─── Supplied data

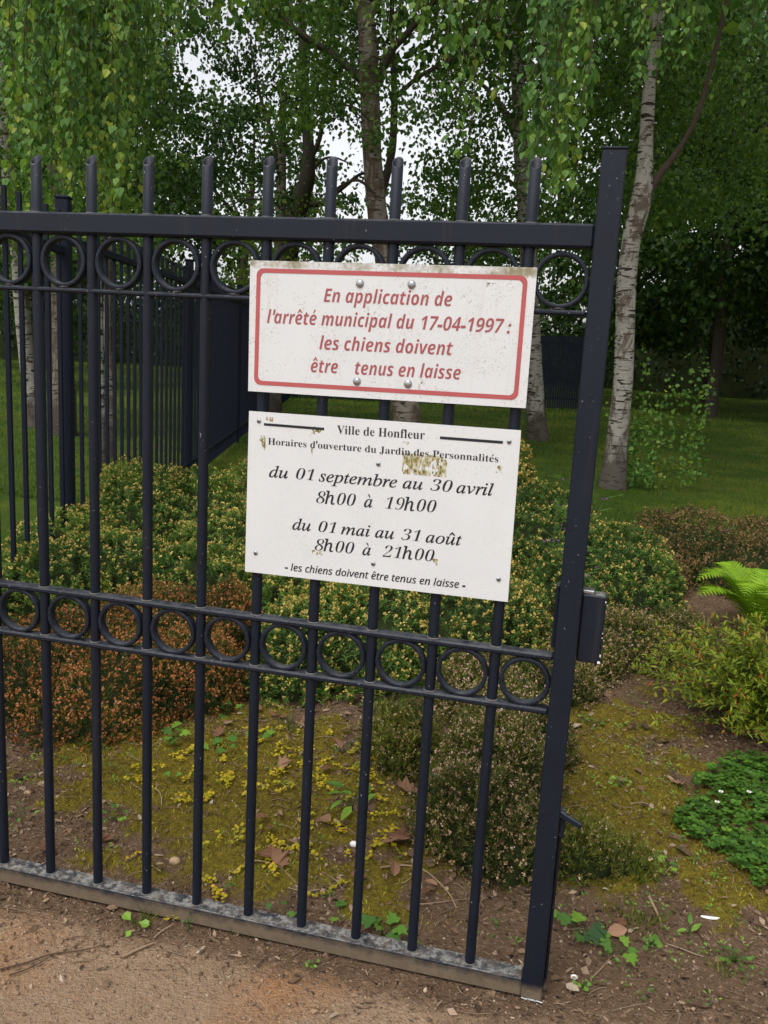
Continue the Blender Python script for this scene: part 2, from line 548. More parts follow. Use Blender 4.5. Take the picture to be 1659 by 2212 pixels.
gx = axis([(-160, -30, 10), (-30, -8, 1.0), (-8, -1.6, .2), (-1.6, 3.0, .0115), (3.0, 8, .2), (8, 30, 1.0), (30, 160, 10)])
gy = axis([(-60, -6, 6), (-6, -1.2, .2), (-1.2, 2.4, .0115), (2.4, 5.0, .04), (5.0, 14, .25), (14, 50, 1.0), (50, 260, 10)])
GX, GY = np.meshgrid(gx, gy, indexing='ij')
GZ = height(GX, GY)
nx, ny = GX.shape
ii, jj = np.meshgrid(np.arange(nx - 1), np.arange(ny - 1), indexing='ij')
GF = np.stack([ii * ny + jj, (ii + 1) * ny + jj, (ii + 1) * ny + jj + 1, ii * ny + jj + 1], -1).reshape(-1, 4)
fx = GX.ravel()[GF].mean(1); fy = GY.ravel()[GF].mean(1)
pe = edge_path(fx) + .03 * (fbm(fx * 20, fy * 20, 9, 3) - .5)
lawn_edge = 4.6 + .5 * (fbm(fx * .8, fy * 0, 12) - .5)
cls = np.where(fy < pe, 0, np.where((fy < lawn_edge) & (fx > -2.2) & (fx < 4.2), 1, 2))


def ground_mats():
    t = NT('earth')
    v = t.coord()
    pm = t.attr('path_mix'); ms = t.attr('moss_mix')
    pathc = t.mix(t.noise(3.5, 5, .6, v), (.285, .182, .108), (.42, .285, .180))
    pathc = t.mix(t.mask(t.noise(2.1, 3, .5, v), .58, .80), pathc, (.40, .19, .080))
    pathc = t.mix(t.mask(t.noise(95, 4, .7, v), .55, .66), pathc, (.43, .33, .24))
    pathc = t.mix(t.mask(t.noise(70, 4, .7, v), .58, .68), pathc, (.085, .052, .034))
    pathc = t.mix(t.math('MULTIPLY', t.mask(t.noise(14, 5, .7, v), .5, .7), .35), pathc, (.20, .115, .062))
    soil = t.mix(t.noise(12, 6, .7, v), (.080, .046, .026), (.23, .145, .086))
    soil = t.mix(t.mask(t.noise(75, 4, .7, v), .56, .64), soil, (.29, .21, .15))
    soil = t.mix(t.mask(t.noise(50, 4, .7, v), .56, .66), soil, (.020, .013, .009))
    moss = t.mix(t.mask(t.noise(55, 5, .8, v), .3, .7), (.070, .050, .009), (.27, .210, .022))
    ms2 = t.mask(t.math('ADD', ms, t.math('MULTIPLY', t.math('SUBTRACT', t.noise(40, 5, .7, v), .5), .7)), .30, .55)
    c = t.mix(ms2, soil, moss)
    pm2 = t.mask(t.math('ADD', pm, t.math('MULTIPLY', t.math('SUBTRACT', t.noise(26, 5, .7, v), .5), .8)), .3, .7)
    c = t.mix(pm2, c, pathc)
    t.bump(t.math('ADD', t.noise(140, 4, .7, v), t.math('MULTIPLY', t.noise(50, 4, .7, v), 1.5)), 1.0, .012)
    earth = t.set(c, .92, .15)
    t = NT('lawn_turf')
    v = t.coord()
    c = t.mix(t.noise(5, 6, .7, v), (.020, .045, .005), (.058, .098, .009))
    c = t.mix(t.mask(t.noise(.5, 5, .7, v), .44, .62), c, (.095, .120, .012))
    c = t.mix(t.math('MULTIPLY', t.mask(t.noise(1.1, 5, .7, v), .56, .68), .7), c, (.10, .080, .030))
    t.bump(t.noise(60, 4, .7, v), .8, .03)
    return earth, t.set(c, .9, .1)


EARTH, TURF = ground_mats()
for k, (nm, mt) in enumerate((('path', EARTH), ('flower_bed_soil', EARTH), ('lawn', TURF))):
    F = GF[cls == k]
    used, inv = np.unique(F, return_inverse=True)
    V = np.stack([GX.ravel()[used], GY.ravel()[used], GZ.ravel()[used]], 1)
    mb = MB(); mb.add(V, inv.reshape(-1, 4)); me = mb.mesh(nm)
    if mt is EARTH:
        d = V[:, 1] - edge_path(V[:, 0])
        a = me.attributes.new('path_mix', 'FLOAT', 'POINT')
        wid = .10 + .22 * sstep(1.1, 1.7, V[:, 0])
        a.data.foreach_set('value', (1 - sstep(-1.7, .5, (d + .07 * (fbm(V[:, 0] * 5, V[:, 1] * 5, 25, 3) - .5)) / wid)).astype(np.float32))
        a = me.attributes.new('moss_mix', 'FLOAT', 'POINT')
        a.data.foreach_set('value', moss_mask(V[:, 0], V[:, 1]).astype(np.float32))
    tag(link(nm, me, mt), kind='structure')


def hz(x, y): return float(height(np.array([x]), np.array([y]))[0])


# ------------------------------------------------------------------ the gate
D = .13
STX0, STX1 = 1.156, 1.1995
gate = thing('gate', 'dark anthracite iron gate leaf with rings and slant-cut bars, carrying two white signs', 'gate', loc=(STX1, 0, 0))


def part(mb, name, mat, parent=None):
    parent = parent or gate
    o = mb.build(name, mat, parent)
    o.matrix_parent_inverse = Matrix.Translation(-Vector(gate.location))
    return o


def reparent(o, parent):
    o.parent = parent
    return o


mb = MB()
add_box(mb, (STX0, -.0225, .003), (STX1, .0225, 1.724), .0022)
stile = part(mb, 'stile', M['paint_low'])
mb = MB(); add_box(mb, (STX0 - .001, -.0235, 1.7245), (STX1 + .001, .0235, 1.7285), .001)
cap = mb.build('end_cap', M['paint'], stile)
mb = MB()
for k in range(14):     # weld bead and chips of the foot
    a = random.uniform(0, 1)
    add_tube(mb, [(STX0 + a * .04, -.024, .004 + random.uniform(0, .003)), (STX0 + a * .04 + .008, -.025, .004)], .002, 5)
mb.build('weld_bead', M['steel'], stile)
LX = -5 * D - .115
mb = MB(); add_box(mb, (LX - .0435, -.0225, .003), (LX, .0225, 1.724), .0022)
part(mb, 'stile', M['paint_low'])
mb = MB(); add_box(mb, (LX + .0003, -.0205, 1.555), (STX0 - .0003, .0205, 1.5975), .004)
part(mb, 'top_rail', M['paint'])


def flat_rail(z0, z1, w, name):
    mb = MB(); add_box(mb, (LX + .0003, -w, z0), (STX0 - .0003, w, z1), min(.0035, (z1 - z0) * .4))
    return part(mb, name, M['paint_worn'])


flat_rail(1.4345, 1.4447, .0115, 'ring_rail')
flat_rail(.7625, .775, .0145, 'middle_rail')
flat_rail(.6475, .660, .0145, 'middle_rail')
mb = MB()
add_box(mb, (LX + .0003, -.0245, .0075), (STX0 - .0003, .0245, .0455), .003)
add_tube(mb, [(LX + .002, -.0225, .0462), (STX0 - .002, -.0225, .0462)], .0034, 8)
part(mb, 'bottom_rail', M['rail_mud'])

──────

Work required:
Give back exactly the lines from the first line of the data through the line with "cls = np.where(fy", pictures excluded.

Exercise response:
Continue the Blender Python script for this scene: part 2, from line 548. More parts follow. Use Blender 4.5. Take the picture to be 1659 by 2212 pixels.
gx = axis([(-160, -30, 10), (-30, -8, 1.0), (-8, -1.6, .2), (-1.6, 3.0, .0115), (3.0, 8, .2), (8, 30, 1.0), (30, 160, 10)])
gy = axis([(-60, -6, 6), (-6, -1.2, .2), (-1.2, 2.4, .0115), (2.4, 5.0, .04), (5.0, 14, .25), (14, 50, 1.0), (50, 260, 10)])
GX, GY = np.meshgrid(gx, gy, indexing='ij')
GZ = height(GX, GY)
nx, ny = GX.shape
ii, jj = np.meshgrid(np.arange(nx - 1), np.arange(ny - 1), indexing='ij')
GF = np.stack([ii * ny + jj, (ii + 1) * ny + jj, (ii + 1) * ny + jj + 1, ii * ny + jj + 1], -1).reshape(-1, 4)
fx = GX.ravel()[GF].mean(1); fy = GY.ravel()[GF].mean(1)
pe = edge_path(fx) + .03 * (fbm(fx * 20, fy * 20, 9, 3) - .5)
lawn_edge = 4.6 + .5 * (fbm(fx * .8, fy * 0, 12) - .5)
cls = np.where(fy < pe, 0, np.where((fy < lawn_edge) & (fx > -2.2) & (fx < 4.2), 1, 2))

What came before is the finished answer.